BEGIN GIVEN RECORDS
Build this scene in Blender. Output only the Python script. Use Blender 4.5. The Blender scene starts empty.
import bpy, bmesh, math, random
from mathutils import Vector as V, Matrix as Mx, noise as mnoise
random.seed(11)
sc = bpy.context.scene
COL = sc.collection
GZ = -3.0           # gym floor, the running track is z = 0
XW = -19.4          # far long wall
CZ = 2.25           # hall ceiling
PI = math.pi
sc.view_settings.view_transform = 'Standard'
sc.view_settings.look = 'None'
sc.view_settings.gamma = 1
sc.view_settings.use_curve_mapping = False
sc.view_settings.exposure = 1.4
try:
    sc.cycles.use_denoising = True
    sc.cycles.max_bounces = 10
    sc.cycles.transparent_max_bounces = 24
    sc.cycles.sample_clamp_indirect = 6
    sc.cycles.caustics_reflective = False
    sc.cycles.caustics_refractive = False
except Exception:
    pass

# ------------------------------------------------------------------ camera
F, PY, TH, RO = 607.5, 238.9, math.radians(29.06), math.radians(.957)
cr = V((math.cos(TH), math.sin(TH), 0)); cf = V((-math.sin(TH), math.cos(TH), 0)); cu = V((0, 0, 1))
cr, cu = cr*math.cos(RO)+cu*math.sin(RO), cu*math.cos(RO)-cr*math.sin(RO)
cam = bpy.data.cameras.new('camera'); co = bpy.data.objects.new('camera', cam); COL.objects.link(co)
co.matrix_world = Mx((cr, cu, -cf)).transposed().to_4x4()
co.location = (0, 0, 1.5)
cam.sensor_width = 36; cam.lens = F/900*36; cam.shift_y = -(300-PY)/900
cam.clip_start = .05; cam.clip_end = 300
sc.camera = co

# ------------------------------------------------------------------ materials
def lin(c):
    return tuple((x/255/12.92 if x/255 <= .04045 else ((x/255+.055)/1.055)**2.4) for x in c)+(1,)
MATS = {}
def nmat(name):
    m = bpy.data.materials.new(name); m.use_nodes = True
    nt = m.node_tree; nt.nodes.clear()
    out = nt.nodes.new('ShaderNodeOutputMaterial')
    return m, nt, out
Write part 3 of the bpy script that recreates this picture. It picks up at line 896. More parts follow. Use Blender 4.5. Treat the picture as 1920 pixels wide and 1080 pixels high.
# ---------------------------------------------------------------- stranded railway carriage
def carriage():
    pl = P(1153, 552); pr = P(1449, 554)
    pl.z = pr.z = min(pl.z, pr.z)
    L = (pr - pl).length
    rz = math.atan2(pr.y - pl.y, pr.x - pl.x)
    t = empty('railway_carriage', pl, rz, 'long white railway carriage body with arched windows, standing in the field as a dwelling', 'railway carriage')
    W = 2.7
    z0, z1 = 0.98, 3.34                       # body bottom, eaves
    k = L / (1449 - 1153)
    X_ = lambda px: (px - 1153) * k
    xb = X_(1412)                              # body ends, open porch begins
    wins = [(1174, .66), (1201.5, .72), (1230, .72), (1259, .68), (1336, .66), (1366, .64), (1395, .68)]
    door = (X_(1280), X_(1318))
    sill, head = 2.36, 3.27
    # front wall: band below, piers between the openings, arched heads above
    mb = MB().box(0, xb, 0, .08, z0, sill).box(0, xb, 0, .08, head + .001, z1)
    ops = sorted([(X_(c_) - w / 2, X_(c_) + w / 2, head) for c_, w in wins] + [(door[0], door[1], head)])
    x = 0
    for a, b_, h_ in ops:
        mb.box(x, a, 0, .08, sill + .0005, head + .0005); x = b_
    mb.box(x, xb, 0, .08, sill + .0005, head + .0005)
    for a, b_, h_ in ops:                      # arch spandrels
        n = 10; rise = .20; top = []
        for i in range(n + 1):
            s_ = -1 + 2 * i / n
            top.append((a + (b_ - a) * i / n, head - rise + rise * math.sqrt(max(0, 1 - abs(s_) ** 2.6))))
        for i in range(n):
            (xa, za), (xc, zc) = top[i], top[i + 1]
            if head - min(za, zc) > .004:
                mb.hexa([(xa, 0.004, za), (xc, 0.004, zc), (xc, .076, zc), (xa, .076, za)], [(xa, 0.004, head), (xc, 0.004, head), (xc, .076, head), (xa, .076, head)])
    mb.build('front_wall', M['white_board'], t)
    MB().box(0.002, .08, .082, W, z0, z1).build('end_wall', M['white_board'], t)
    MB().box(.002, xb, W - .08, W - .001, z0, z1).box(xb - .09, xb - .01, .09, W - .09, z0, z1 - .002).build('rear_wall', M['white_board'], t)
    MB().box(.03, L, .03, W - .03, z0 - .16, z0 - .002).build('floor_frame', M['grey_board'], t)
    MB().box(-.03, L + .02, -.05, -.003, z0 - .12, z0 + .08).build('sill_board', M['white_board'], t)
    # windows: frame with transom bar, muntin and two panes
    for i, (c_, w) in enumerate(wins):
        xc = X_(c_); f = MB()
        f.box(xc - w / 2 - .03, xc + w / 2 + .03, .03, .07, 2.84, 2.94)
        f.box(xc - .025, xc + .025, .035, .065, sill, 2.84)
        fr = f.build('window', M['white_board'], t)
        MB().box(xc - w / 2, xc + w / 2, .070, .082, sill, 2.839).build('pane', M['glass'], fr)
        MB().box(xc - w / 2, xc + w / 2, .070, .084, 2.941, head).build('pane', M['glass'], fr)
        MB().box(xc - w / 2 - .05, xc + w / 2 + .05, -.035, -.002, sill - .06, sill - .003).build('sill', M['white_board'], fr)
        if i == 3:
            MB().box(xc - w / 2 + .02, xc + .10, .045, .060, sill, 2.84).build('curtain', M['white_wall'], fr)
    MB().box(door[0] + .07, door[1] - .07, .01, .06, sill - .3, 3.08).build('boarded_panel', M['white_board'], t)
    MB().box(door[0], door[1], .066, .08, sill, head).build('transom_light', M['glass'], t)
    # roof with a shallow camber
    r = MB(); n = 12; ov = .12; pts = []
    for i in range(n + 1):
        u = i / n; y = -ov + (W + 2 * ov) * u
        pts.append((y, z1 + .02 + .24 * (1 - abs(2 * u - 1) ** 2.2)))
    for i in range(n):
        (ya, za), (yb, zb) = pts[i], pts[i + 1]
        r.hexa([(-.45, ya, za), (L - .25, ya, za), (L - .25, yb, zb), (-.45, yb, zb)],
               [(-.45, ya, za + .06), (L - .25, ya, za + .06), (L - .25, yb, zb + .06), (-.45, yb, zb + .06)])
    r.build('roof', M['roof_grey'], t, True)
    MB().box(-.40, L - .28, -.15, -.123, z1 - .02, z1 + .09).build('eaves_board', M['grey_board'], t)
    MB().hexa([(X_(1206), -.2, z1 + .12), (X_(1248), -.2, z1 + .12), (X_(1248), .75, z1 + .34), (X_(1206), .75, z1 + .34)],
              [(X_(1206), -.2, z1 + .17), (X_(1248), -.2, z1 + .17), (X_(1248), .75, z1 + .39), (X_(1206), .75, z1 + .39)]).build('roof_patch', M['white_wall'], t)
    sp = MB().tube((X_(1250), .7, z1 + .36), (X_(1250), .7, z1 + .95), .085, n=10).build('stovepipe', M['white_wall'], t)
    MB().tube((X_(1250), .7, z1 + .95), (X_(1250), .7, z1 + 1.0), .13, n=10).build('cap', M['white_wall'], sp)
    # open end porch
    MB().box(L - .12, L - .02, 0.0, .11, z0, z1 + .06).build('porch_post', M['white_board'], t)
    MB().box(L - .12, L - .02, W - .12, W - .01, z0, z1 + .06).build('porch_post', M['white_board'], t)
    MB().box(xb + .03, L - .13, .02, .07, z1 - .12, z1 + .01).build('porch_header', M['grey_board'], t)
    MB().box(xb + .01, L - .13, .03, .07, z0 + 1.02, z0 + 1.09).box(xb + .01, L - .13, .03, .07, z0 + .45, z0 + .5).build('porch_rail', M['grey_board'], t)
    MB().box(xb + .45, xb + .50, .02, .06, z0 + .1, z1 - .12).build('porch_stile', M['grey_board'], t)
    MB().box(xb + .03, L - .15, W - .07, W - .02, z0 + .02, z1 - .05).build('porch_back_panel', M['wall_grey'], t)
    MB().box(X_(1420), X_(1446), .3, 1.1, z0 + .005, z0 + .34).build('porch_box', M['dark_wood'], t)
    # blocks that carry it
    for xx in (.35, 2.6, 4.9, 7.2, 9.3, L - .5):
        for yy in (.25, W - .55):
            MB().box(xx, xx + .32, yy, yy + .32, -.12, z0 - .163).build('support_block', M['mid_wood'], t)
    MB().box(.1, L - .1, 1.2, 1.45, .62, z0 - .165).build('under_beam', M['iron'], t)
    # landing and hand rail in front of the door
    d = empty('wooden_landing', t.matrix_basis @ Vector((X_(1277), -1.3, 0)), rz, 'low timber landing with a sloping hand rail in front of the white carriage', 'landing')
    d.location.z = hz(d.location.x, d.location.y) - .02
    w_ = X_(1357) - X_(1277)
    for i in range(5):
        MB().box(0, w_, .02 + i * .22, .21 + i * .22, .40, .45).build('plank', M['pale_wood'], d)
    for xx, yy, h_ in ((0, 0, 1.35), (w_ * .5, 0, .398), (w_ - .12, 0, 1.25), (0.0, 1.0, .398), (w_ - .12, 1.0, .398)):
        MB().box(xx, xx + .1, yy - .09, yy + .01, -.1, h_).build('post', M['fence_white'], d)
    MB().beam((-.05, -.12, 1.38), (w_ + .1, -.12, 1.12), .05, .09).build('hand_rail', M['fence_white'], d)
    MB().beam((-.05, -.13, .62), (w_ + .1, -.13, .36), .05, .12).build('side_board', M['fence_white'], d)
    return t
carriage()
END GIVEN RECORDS
- **TO DO**: Extract, from the material above, each line holding the word "that".

- **RESULT BELOW**:
Write part 3 of the bpy script that recreates this picture. It picks up at line 896. More parts follow. Use Blender 4.5. Treat the picture as 1920 pixels wide and 1080 pixels high.
    # blocks that carry it